Top 5 Main Startup Mistakes at the Start

Beginning entrepreneurs often think that their business will be able to change the market. But, unfortunately, the statistics are harsh: 9 out of 10 startups close in the first year, and only 1 out of 100 manages to achieve real success in business. Of course, much depends on the industry and stage of development. Practice shows that 75% of Internet companies do not survive at the moment of scaling. Let's figure out how to become one of the "lucky ones" and avoid mistakes at the start.

Friction and disagreements in the team

Often, startups are organized by good friends, classmates or relatives. As a rule, this does not contribute to success, because one of the main factors for effective work is a strong team, where each participant is a team player with his own expertise, able to listen to others.

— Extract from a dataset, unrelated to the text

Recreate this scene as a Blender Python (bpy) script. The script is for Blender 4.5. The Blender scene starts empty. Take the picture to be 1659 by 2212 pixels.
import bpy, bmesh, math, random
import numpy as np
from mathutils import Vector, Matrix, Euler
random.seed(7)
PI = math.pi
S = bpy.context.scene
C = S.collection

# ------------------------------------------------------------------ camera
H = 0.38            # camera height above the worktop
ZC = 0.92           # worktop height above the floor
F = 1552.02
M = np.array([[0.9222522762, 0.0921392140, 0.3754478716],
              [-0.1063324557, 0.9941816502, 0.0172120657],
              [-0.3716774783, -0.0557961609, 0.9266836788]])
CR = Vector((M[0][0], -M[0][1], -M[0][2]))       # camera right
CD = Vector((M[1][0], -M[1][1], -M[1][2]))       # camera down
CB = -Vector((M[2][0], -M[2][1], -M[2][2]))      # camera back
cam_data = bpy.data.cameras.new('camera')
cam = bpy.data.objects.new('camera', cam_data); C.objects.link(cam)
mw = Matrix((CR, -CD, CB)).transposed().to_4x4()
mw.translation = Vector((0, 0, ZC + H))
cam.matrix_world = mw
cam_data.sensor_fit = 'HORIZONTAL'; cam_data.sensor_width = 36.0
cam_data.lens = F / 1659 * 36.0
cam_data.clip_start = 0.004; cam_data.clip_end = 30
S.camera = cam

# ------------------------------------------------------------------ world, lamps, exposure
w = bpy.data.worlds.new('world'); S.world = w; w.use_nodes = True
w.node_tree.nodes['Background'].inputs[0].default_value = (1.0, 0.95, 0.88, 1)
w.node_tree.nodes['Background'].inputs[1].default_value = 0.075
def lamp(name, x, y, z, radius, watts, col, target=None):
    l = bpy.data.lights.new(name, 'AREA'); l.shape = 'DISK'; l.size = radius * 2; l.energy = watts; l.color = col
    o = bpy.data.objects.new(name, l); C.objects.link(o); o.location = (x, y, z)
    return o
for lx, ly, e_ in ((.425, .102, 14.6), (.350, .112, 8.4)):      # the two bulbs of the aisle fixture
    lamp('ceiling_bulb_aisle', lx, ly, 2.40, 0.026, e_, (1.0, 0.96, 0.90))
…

That is why it is so important to choose the right team at the start of the project. This will help to overcome the first difficulties and increase the chances of receiving investments. Investors also pay a lot of attention to the evaluation of the team: business is made by people and if later on, due to a conflict, one of the key employees decides to leave the project, this can be fatal for a young company.

Wrong business model or unit economics

Quite often, young companies, passionate about their idea and technology, do not devote enough time to calculating the business model. For example, how they are going to make money on it, or how much they can potentially make on it.
If the product is quite complex, then it is necessary to calculate:
  • what the company's income consists of,
  • how much it will take to attract a client,
  • how long this client, staying and using the company's services or buying these goods, will bring profit to the company,
  • how the company will attract new clients as the market becomes saturated with competitors, and the cost of attracting each new client only increases.

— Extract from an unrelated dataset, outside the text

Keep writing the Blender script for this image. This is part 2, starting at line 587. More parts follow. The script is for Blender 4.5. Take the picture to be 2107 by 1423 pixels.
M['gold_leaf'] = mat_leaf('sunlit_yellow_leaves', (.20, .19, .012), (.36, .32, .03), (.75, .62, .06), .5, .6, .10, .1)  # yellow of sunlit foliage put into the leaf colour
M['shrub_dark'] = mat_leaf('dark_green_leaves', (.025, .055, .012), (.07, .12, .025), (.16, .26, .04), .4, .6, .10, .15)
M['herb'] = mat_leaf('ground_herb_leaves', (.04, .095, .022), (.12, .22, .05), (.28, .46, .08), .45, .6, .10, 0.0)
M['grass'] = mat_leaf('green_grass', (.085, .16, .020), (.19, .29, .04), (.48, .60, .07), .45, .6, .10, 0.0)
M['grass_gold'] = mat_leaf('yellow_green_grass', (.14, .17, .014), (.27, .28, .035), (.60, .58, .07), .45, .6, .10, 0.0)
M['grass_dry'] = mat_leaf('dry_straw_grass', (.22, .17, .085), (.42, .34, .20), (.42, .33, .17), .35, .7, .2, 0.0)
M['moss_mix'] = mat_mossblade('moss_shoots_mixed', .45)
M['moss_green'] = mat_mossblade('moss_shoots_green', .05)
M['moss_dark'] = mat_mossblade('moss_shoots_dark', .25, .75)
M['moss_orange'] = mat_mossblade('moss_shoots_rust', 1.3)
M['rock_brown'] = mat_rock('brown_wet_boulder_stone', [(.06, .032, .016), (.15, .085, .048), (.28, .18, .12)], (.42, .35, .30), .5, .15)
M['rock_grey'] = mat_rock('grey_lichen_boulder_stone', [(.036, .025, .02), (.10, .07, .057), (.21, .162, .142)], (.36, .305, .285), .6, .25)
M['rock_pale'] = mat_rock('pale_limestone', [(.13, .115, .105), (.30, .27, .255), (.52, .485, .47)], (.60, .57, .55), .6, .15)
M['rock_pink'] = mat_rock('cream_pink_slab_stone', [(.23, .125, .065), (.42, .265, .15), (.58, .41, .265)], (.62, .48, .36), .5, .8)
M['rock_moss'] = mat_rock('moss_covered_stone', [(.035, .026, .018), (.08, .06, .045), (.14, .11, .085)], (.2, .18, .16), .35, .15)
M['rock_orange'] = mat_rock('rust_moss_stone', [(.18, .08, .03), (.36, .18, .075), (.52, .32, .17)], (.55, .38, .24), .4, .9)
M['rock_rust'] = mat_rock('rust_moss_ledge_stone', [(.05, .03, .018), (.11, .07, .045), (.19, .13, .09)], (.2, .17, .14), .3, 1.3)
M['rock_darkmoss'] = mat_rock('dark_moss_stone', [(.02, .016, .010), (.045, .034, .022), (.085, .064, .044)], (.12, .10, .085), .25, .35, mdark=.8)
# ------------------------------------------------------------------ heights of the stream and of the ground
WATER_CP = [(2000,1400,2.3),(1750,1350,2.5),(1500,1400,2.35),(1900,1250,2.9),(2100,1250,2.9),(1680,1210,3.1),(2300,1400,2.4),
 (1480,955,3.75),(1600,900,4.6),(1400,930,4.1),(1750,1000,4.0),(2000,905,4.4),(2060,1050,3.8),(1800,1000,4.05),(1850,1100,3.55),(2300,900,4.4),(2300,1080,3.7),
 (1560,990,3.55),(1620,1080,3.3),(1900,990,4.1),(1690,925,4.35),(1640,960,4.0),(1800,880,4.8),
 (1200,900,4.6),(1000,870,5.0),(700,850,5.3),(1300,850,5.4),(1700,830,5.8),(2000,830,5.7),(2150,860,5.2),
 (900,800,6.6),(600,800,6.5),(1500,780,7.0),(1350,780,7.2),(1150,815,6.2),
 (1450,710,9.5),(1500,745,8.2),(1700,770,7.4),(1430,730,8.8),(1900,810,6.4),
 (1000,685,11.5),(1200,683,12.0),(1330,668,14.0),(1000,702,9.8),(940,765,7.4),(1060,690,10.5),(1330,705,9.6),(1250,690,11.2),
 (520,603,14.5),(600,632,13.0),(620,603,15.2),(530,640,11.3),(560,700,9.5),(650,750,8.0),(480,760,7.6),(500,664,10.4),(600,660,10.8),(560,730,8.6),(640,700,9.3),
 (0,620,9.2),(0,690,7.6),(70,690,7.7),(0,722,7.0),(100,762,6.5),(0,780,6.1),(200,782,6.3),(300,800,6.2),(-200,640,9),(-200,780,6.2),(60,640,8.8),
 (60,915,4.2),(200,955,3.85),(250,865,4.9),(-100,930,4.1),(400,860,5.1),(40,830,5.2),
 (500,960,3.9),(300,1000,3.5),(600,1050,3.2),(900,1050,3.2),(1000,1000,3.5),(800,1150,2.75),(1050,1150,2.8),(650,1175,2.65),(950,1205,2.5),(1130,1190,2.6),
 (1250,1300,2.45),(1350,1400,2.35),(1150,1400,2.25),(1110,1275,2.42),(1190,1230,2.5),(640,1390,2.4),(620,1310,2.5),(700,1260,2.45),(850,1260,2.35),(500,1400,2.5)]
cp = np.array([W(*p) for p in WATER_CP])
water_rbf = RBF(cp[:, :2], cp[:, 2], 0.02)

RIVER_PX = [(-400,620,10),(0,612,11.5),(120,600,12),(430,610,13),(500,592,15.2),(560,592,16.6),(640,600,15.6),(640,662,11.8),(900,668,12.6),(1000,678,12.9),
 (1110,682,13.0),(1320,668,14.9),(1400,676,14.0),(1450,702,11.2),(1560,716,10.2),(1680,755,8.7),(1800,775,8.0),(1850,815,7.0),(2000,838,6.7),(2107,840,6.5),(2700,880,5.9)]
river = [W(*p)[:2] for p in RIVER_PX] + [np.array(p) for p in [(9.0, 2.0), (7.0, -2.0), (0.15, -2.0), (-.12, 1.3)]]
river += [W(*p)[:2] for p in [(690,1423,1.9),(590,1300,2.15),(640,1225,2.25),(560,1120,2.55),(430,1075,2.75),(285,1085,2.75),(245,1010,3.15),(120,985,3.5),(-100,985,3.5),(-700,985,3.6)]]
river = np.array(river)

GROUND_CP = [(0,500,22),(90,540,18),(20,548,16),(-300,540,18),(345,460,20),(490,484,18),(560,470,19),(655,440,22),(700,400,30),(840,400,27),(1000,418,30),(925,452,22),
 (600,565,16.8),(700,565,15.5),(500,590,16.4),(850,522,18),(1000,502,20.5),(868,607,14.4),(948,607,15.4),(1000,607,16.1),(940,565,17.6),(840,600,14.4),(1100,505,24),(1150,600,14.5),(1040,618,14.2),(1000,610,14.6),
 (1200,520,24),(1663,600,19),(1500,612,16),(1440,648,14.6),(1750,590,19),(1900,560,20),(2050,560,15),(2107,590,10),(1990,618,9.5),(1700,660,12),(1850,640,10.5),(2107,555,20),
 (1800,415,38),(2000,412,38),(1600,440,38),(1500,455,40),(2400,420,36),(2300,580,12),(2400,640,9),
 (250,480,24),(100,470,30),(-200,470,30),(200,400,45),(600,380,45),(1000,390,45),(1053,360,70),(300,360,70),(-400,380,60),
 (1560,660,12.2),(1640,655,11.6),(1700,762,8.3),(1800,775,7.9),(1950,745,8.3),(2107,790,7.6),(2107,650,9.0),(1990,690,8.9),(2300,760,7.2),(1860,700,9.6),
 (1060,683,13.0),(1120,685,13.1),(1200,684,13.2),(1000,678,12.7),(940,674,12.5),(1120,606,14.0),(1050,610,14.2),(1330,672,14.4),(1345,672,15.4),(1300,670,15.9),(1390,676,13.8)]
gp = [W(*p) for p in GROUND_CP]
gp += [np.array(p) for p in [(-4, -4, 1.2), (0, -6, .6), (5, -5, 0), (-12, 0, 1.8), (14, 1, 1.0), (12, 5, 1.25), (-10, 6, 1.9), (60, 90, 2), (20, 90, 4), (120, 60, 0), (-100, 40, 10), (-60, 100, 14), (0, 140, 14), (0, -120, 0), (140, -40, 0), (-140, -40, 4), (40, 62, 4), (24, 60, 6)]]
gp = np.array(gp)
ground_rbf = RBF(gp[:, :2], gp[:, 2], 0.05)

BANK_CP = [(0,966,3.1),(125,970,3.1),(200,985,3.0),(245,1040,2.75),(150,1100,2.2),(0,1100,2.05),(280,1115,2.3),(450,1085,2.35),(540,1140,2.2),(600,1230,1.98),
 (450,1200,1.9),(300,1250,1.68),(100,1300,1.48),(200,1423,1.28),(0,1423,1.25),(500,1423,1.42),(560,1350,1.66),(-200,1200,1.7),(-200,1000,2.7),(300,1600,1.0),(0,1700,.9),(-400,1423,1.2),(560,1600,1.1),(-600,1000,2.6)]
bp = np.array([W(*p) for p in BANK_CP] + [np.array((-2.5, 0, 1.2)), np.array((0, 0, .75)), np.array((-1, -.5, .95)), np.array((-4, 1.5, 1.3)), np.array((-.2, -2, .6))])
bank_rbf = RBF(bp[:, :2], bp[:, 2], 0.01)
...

From personal experience: For several years, we collaborated with a successful startup that was engaged in the automation of the preparation of documents for obtaining visas to EU countries. My advertising agency Upmedia.pro placed ads for them and attracted clients. One of the banking structures was interested in buying the project, but they needed to prepare a business model and present it to the bank. The deal fell apart because the young team was unable to prepare calculations at the level that the bank needed to conclude the deal.

Not hearing or not wanting to hear what the client really needs

In the modern world, a product or service closes some customer need, solves his problem. The customer need can be identified by conducting a huge amount of research. Young companies often do not pay enough attention to the opinions of their customers or do not spend enough resources on research. Such mistakes often lead to customers leaving.

From personal experience: I worked on a project for delivery from restaurants. The project closed because the team was unable to conquer the market. At that time, many competitors appeared (about five companies offered almost identical services) and the service came out on top. The startup lost this fight due to insufficient work with feedback.

The market is already occupied or not ready yet

Sometimes ideas are ahead of their time. This really happens when the market has not yet been formed, and its size does not allow the company to earn enough to develop. An example is a startup that tried to offer fresh bread delivery by subscription (the market was not ready for this idea, the service was not in demand).

But the opposite also happens, the market is already fully formed and divided between key players, that is, the market is at a plateau, and the new startup is simply not able to get enough customers to continue its development.

The market is already occupied or not ready yet

The fifth point is, rather, the quintessence of the four previous ones. The company's revenue and the presence of an investor are determined by how the team is built, what kind of business model it has, whether the product is really in demand by the client, whether the market exists and whether it is possible to occupy it. If all of the listed factors are worked out, then the result of this work will be a positive decision from the investor and, accordingly, the availability of investments.

The absence of investments indicates that in most cases some of these factors were violated. For example, the airline ticket sales aggregator CORNER closed precisely because of problems with the investor.

What an entrepreneur should do

The most important point, in my opinion, is the thesis about the competent selection of a team (it is the team that investors look at first). With a team, you will be able to refine the business model and build the right unit economics, even if at some stage there were errors in forecasts and as a result the economics do not come together.

A strong product team hears and analyzes feedback from the market (client) and refines the product/services. A good example is ScentBird. This startup in the US retail perfume market with Russian roots has repeatedly changed its business model and as a result achieved great success. What remained unchanged was a strong team of founders and the initially chosen niche.

It is also important to find a good investor with expertise in your market at the start of work. This is why investors, as a rule, select projects (startups) with similar markets for their portfolio. Having such a strategic "partner" will allow you to solve the problem from point 4 (i.e. to understand the needs and readiness of the market for your product through analytics, insights, and a general understanding of the situation).

In addition, an experienced investor is able to see the non-obvious possibilities of your product, which may be hidden even from the founders. Such information is difficult to overestimate.